Dentre os fatores problemáticos, incomoda também a maneira irregular como o filme trabalha seu elenco. Tendo à disposição alguns dos atores mais promissores e interessantes da atual geração, o diretor parece não saber o que fazer com vários deles, especialmente os vilões.
A carga emocional é significativa em função dos vínculos estabelecidos entre os personagens — e o próprio passado — nos capítulos anteriores
Oscar Isaac, que desaparece atrás da maquiagem de En Sabah Nur, é o caso mais grave, mas o quarteto que o acompanha também tem parte de seu potencial desperdiçado.

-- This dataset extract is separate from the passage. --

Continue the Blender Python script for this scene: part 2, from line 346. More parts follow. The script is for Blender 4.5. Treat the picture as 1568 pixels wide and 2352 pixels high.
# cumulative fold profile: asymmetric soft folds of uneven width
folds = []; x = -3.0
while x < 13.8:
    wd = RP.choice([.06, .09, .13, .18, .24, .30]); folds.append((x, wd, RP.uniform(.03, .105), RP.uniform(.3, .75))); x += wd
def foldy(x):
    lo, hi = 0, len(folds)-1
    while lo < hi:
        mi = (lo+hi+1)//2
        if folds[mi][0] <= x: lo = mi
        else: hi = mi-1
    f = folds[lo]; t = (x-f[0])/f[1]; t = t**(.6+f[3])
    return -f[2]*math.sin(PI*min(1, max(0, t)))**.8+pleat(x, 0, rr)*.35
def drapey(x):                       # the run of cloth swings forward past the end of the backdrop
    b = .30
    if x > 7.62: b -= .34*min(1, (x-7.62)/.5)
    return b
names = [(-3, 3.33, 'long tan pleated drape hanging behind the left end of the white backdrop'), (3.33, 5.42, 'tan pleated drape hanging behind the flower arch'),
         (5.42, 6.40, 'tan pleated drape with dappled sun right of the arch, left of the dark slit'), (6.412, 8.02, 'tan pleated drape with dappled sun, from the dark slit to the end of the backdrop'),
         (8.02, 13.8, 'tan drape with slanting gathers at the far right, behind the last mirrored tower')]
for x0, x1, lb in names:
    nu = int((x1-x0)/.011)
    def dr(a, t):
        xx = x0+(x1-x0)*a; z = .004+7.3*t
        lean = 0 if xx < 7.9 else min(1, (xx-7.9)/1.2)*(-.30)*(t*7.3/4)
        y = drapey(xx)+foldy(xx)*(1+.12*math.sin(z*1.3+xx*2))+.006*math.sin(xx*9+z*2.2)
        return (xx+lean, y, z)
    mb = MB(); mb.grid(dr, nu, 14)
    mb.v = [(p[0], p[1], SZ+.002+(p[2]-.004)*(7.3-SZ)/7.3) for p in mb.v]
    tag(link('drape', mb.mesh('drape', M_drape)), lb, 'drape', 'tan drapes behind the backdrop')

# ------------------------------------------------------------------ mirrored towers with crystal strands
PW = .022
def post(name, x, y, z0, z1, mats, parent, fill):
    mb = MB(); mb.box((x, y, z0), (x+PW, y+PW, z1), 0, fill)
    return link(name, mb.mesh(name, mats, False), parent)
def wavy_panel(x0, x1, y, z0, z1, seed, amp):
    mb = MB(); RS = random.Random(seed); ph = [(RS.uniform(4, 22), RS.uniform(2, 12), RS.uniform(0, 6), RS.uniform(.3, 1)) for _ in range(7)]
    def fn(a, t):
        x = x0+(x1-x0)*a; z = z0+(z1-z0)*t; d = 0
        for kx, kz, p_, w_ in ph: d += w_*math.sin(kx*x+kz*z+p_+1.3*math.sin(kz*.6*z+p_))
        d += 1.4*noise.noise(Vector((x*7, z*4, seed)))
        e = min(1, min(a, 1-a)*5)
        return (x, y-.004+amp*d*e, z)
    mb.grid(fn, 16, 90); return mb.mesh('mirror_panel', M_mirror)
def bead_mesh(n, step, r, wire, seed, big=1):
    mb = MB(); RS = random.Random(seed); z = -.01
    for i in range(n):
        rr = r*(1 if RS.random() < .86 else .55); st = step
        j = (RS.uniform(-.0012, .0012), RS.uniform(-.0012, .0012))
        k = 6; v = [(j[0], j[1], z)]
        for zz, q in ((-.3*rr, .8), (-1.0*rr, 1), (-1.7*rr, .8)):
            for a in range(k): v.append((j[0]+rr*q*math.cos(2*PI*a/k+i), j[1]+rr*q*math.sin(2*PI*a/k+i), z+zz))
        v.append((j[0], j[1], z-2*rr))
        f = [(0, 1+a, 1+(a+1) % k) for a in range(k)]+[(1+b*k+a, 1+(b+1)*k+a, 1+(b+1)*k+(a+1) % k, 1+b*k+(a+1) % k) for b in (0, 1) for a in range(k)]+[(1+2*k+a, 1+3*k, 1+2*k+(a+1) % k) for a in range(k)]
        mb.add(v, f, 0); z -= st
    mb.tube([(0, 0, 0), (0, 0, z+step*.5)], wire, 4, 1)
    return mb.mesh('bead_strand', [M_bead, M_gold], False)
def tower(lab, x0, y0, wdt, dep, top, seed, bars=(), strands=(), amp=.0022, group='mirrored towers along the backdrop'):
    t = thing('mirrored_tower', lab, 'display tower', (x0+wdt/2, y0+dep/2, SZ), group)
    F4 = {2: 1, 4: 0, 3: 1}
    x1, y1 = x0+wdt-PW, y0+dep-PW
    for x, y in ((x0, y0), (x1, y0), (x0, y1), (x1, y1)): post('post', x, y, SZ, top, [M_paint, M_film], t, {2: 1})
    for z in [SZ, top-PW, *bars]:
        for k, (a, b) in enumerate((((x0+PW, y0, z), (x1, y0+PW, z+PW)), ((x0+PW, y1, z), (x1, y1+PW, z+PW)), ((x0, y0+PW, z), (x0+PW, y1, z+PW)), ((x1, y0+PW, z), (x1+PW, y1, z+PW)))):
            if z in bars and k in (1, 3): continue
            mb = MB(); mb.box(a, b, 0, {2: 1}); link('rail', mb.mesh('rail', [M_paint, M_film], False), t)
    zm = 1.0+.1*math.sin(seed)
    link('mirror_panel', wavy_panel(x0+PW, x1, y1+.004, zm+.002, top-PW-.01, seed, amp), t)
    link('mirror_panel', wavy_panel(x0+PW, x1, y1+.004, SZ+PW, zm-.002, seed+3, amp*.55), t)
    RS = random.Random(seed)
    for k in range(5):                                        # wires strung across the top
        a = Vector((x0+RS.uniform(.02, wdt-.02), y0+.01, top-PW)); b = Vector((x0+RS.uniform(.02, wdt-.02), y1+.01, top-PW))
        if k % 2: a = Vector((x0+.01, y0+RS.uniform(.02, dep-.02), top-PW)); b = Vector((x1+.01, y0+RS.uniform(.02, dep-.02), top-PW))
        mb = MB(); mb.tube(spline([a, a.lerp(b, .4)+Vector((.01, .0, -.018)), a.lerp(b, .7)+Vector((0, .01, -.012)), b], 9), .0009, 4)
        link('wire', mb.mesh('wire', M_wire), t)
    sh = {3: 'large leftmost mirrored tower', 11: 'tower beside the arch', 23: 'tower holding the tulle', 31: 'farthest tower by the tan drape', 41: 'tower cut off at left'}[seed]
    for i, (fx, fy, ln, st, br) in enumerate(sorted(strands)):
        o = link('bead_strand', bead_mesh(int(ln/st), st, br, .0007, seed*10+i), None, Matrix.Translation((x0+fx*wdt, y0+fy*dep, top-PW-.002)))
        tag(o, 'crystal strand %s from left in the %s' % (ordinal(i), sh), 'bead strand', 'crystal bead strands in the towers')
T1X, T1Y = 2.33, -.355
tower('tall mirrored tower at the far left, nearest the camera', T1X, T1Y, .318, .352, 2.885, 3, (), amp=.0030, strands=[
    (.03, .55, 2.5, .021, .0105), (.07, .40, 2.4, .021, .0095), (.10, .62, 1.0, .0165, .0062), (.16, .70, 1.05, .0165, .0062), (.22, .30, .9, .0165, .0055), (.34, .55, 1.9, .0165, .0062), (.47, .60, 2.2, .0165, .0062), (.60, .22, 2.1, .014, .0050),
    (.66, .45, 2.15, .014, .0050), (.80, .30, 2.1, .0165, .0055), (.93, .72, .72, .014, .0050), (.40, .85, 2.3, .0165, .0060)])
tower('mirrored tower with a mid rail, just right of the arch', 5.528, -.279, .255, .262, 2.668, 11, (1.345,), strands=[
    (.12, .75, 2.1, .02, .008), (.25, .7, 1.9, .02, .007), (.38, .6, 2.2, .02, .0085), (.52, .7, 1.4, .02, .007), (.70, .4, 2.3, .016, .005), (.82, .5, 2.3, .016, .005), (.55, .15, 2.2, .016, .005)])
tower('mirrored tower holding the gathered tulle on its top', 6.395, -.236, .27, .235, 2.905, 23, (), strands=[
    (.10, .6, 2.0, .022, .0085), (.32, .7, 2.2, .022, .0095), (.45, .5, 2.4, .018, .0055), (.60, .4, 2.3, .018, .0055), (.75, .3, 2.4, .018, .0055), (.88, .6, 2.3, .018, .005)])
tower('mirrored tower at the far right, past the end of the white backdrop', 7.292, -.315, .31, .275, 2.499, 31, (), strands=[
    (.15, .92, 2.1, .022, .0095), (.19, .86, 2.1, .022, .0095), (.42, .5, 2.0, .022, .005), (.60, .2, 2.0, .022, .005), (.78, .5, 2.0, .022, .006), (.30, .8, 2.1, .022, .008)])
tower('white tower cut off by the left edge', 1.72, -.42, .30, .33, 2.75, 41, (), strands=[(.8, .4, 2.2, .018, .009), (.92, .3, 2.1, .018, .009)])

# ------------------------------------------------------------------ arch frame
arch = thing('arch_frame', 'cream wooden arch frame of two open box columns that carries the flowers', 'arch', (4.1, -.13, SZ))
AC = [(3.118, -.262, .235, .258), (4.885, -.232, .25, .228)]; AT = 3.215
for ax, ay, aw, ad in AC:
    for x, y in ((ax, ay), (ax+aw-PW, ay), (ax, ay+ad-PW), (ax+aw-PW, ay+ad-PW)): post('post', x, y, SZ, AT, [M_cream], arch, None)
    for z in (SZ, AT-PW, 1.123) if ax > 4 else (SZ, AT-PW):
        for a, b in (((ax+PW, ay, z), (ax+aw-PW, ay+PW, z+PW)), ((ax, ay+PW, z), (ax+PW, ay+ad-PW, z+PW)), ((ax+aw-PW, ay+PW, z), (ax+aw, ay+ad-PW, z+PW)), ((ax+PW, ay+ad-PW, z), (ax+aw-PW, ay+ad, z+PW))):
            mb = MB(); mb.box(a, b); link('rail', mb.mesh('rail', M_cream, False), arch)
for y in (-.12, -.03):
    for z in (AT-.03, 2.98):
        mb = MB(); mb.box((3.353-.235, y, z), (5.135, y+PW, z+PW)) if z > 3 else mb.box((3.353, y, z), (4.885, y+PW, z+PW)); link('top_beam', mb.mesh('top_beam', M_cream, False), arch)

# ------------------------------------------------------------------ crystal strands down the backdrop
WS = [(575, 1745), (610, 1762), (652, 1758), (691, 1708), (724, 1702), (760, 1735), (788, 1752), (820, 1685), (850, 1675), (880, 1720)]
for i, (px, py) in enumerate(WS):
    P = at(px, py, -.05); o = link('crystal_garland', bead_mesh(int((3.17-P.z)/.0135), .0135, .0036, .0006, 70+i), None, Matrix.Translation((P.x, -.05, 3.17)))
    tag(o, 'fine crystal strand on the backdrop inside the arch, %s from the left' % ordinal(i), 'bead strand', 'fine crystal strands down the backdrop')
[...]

Psylocke (Olivia Munn), Anjo (Ben Hardy) e Tempestade (Alexandra Shipp) pouco têm a fazer — e, quando exigidos, pouco fazem além do esperado. Fassbender, por sua vez, surge em duas ou três cenas-chave, mas passa o restante do tempo aquém de suas possibilidades, inclusive na comparação com os capítulos anteriores.
No que diz respeito ao grupo de heróis, a realidade é diferente. O arco percorrido por Raven (Jennifer Lawrence) se torna cada vez mais relevante, acompanhando a ascensão da atriz na própria indústria, e o Professor Xavier de James McAvoy segue como um dos pontos altos da fase mais recente da franquia. Os demais veteranos entre os X-Men são competentes em semelhante medida, sendo Quicksilver (Evan Peters) o único com mais espaço para, outra vez, brilhar individualmente.
Retomando a associação feita no início do texto e a discussão sobre o tempo, é preciso destacar as participações dos novatos na franquia. Tye Sheridan e Sophie Turner impressionam como Scott Summers e Jean Grey nas poucas oportunidades em que se desvencilham da condição de coadjuvantes para assumir maior protagonismo. Se a intenção de “Apocalipse” é de olhar para o futuro, figuras como essas são importantíssimas para, após mais uma série de momentos incômodos e batalhas exaustivas, recuperarmos o fôlego e nos lembrarmos dos reais motivos pelos quais acompanhamos a franquia.